→ Records supplied
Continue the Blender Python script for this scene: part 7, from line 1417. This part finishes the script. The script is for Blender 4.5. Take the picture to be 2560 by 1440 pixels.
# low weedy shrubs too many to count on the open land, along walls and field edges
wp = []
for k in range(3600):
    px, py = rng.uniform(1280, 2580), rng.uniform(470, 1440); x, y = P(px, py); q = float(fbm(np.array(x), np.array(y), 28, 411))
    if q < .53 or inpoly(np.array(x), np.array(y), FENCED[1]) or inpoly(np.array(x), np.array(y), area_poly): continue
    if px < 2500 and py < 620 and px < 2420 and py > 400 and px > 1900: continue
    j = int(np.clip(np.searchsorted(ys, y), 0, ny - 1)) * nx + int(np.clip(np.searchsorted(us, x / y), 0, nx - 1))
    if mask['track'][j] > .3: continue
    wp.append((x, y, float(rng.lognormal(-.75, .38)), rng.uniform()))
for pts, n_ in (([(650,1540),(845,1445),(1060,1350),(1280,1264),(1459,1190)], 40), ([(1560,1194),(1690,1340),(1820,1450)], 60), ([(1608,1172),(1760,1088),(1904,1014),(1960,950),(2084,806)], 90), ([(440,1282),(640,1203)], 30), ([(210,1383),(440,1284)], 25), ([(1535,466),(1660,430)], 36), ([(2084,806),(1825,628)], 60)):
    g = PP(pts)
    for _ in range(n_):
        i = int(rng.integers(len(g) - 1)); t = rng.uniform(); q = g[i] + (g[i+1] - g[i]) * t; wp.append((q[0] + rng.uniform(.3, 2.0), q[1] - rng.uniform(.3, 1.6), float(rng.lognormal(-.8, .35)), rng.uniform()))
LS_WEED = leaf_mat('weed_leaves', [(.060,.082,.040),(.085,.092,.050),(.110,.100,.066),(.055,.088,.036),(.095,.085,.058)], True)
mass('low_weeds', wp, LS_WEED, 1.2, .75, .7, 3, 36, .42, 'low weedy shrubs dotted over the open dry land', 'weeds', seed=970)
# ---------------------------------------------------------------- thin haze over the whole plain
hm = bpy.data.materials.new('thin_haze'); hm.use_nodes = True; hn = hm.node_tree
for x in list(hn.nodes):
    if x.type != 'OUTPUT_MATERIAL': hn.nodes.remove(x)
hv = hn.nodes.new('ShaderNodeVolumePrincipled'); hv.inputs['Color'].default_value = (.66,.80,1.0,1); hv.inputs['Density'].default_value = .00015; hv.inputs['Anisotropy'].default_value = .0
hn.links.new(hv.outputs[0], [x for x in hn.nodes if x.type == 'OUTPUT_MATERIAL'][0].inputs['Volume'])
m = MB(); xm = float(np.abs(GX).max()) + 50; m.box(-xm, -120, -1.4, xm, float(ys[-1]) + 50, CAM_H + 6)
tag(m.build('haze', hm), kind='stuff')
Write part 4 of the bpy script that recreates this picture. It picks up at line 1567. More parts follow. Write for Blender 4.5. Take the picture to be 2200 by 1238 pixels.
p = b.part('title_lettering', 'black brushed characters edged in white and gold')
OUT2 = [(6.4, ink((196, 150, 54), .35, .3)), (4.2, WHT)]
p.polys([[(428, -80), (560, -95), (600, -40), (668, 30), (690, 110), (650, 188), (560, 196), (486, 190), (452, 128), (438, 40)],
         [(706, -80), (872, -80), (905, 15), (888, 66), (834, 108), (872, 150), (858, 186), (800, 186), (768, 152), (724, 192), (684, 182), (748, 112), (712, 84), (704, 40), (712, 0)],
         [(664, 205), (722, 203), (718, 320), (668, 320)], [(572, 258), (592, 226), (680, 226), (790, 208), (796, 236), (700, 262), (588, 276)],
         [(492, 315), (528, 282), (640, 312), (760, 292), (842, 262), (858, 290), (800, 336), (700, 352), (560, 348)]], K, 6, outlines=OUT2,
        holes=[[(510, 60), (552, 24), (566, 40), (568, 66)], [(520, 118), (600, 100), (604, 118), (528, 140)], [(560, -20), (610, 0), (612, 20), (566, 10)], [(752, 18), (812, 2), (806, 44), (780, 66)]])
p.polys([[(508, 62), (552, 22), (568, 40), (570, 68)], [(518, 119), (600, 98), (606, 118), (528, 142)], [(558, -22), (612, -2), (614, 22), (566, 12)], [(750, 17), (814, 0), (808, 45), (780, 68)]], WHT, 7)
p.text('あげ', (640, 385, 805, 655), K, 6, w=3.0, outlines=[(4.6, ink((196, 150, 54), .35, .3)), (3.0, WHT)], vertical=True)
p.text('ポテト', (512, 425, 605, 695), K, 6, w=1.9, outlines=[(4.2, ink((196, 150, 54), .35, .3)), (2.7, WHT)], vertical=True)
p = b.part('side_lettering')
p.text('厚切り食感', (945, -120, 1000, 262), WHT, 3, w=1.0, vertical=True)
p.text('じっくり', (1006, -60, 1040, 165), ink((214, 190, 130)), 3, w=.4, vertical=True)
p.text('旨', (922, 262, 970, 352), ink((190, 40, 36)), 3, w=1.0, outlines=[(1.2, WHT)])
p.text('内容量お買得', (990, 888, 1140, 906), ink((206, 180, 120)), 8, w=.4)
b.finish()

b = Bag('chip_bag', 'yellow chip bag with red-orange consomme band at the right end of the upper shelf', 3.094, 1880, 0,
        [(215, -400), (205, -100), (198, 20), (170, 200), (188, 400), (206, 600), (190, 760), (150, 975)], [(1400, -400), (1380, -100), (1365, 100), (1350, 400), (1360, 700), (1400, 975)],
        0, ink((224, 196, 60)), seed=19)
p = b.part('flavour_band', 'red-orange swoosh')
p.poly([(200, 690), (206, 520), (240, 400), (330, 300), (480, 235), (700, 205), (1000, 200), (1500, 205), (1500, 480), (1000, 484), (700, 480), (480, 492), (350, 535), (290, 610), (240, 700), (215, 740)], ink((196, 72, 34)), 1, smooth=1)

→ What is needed
Write the entries again, exactly as they stand.

→ The result
Continue the Blender Python script for this scene: part 7, from line 1417. This part finishes the script. The script is for Blender 4.5. Take the picture to be 2560 by 1440 pixels.
# low weedy shrubs too many to count on the open land, along walls and field edges
wp = []
for k in range(3600):
    px, py = rng.uniform(1280, 2580), rng.uniform(470, 1440); x, y = P(px, py); q = float(fbm(np.array(x), np.array(y), 28, 411))
    if q < .53 or inpoly(np.array(x), np.array(y), FENCED[1]) or inpoly(np.array(x), np.array(y), area_poly): continue
    if px < 2500 and py < 620 and px < 2420 and py > 400 and px > 1900: continue
    j = int(np.clip(np.searchsorted(ys, y), 0, ny - 1)) * nx + int(np.clip(np.searchsorted(us, x / y), 0, nx - 1))
    if mask['track'][j] > .3: continue
    wp.append((x, y, float(rng.lognormal(-.75, .38)), rng.uniform()))
for pts, n_ in (([(650,1540),(845,1445),(1060,1350),(1280,1264),(1459,1190)], 40), ([(1560,1194),(1690,1340),(1820,1450)], 60), ([(1608,1172),(1760,1088),(1904,1014),(1960,950),(2084,806)], 90), ([(440,1282),(640,1203)], 30), ([(210,1383),(440,1284)], 25), ([(1535,466),(1660,430)], 36), ([(2084,806),(1825,628)], 60)):
    g = PP(pts)
    for _ in range(n_):
        i = int(rng.integers(len(g) - 1)); t = rng.uniform(); q = g[i] + (g[i+1] - g[i]) * t; wp.append((q[0] + rng.uniform(.3, 2.0), q[1] - rng.uniform(.3, 1.6), float(rng.lognormal(-.8, .35)), rng.uniform()))
LS_WEED = leaf_mat('weed_leaves', [(.060,.082,.040),(.085,.092,.050),(.110,.100,.066),(.055,.088,.036),(.095,.085,.058)], True)
mass('low_weeds', wp, LS_WEED, 1.2, .75, .7, 3, 36, .42, 'low weedy shrubs dotted over the open dry land', 'weeds', seed=970)
# ---------------------------------------------------------------- thin haze over the whole plain
hm = bpy.data.materials.new('thin_haze'); hm.use_nodes = True; hn = hm.node_tree
for x in list(hn.nodes):
    if x.type != 'OUTPUT_MATERIAL': hn.nodes.remove(x)
hv = hn.nodes.new('ShaderNodeVolumePrincipled'); hv.inputs['Color'].default_value = (.66,.80,1.0,1); hv.inputs['Density'].default_value = .00015; hv.inputs['Anisotropy'].default_value = .0
hn.links.new(hv.outputs[0], [x for x in hn.nodes if x.type == 'OUTPUT_MATERIAL'][0].inputs['Volume'])
m = MB(); xm = float(np.abs(GX).max()) + 50; m.box(-xm, -120, -1.4, xm, float(ys[-1]) + 50, CAM_H + 6)
tag(m.build('haze', hm), kind='stuff')
Write part 4 of the bpy script that recreates this picture. It picks up at line 1567. More parts follow. Write for Blender 4.5. Take the picture to be 2200 by 1238 pixels.
p = b.part('title_lettering', 'black brushed characters edged in white and gold')
OUT2 = [(6.4, ink((196, 150, 54), .35, .3)), (4.2, WHT)]
p.polys([[(428, -80), (560, -95), (600, -40), (668, 30), (690, 110), (650, 188), (560, 196), (486, 190), (452, 128), (438, 40)],
         [(706, -80), (872, -80), (905, 15), (888, 66), (834, 108), (872, 150), (858, 186), (800, 186), (768, 152), (724, 192), (684, 182), (748, 112), (712, 84), (704, 40), (712, 0)],
         [(664, 205), (722, 203), (718, 320), (668, 320)], [(572, 258), (592, 226), (680, 226), (790, 208), (796, 236), (700, 262), (588, 276)],
         [(492, 315), (528, 282), (640, 312), (760, 292), (842, 262), (858, 290), (800, 336), (700, 352), (560, 348)]], K, 6, outlines=OUT2,
        holes=[[(510, 60), (552, 24), (566, 40), (568, 66)], [(520, 118), (600, 100), (604, 118), (528, 140)], [(560, -20), (610, 0), (612, 20), (566, 10)], [(752, 18), (812, 2), (806, 44), (780, 66)]])
p.polys([[(508, 62), (552, 22), (568, 40), (570, 68)], [(518, 119), (600, 98), (606, 118), (528, 142)], [(558, -22), (612, -2), (614, 22), (566, 12)], [(750, 17), (814, 0), (808, 45), (780, 68)]], WHT, 7)
p.text('あげ', (640, 385, 805, 655), K, 6, w=3.0, outlines=[(4.6, ink((196, 150, 54), .35, .3)), (3.0, WHT)], vertical=True)
p.text('ポテト', (512, 425, 605, 695), K, 6, w=1.9, outlines=[(4.2, ink((196, 150, 54), .35, .3)), (2.7, WHT)], vertical=True)
p = b.part('side_lettering')
p.text('厚切り食感', (945, -120, 1000, 262), WHT, 3, w=1.0, vertical=True)
p.text('じっくり', (1006, -60, 1040, 165), ink((214, 190, 130)), 3, w=.4, vertical=True)
p.text('旨', (922, 262, 970, 352), ink((190, 40, 36)), 3, w=1.0, outlines=[(1.2, WHT)])
p.text('内容量お買得', (990, 888, 1140, 906), ink((206, 180, 120)), 8, w=.4)
b.finish()

b = Bag('chip_bag', 'yellow chip bag with red-orange consomme band at the right end of the upper shelf', 3.094, 1880, 0,
        [(215, -400), (205, -100), (198, 20), (170, 200), (188, 400), (206, 600), (190, 760), (150, 975)], [(1400, -400), (1380, -100), (1365, 100), (1350, 400), (1360, 700), (1400, 975)],
        0, ink((224, 196, 60)), seed=19)
p = b.part('flavour_band', 'red-orange swoosh')
p.poly([(200, 690), (206, 520), (240, 400), (330, 300), (480, 235), (700, 205), (1000, 200), (1500, 205), (1500, 480), (1000, 484), (700, 480), (480, 492), (350, 535), (290, 610), (240, 700), (215, 740)], ink((196, 72, 34)), 1, smooth=1)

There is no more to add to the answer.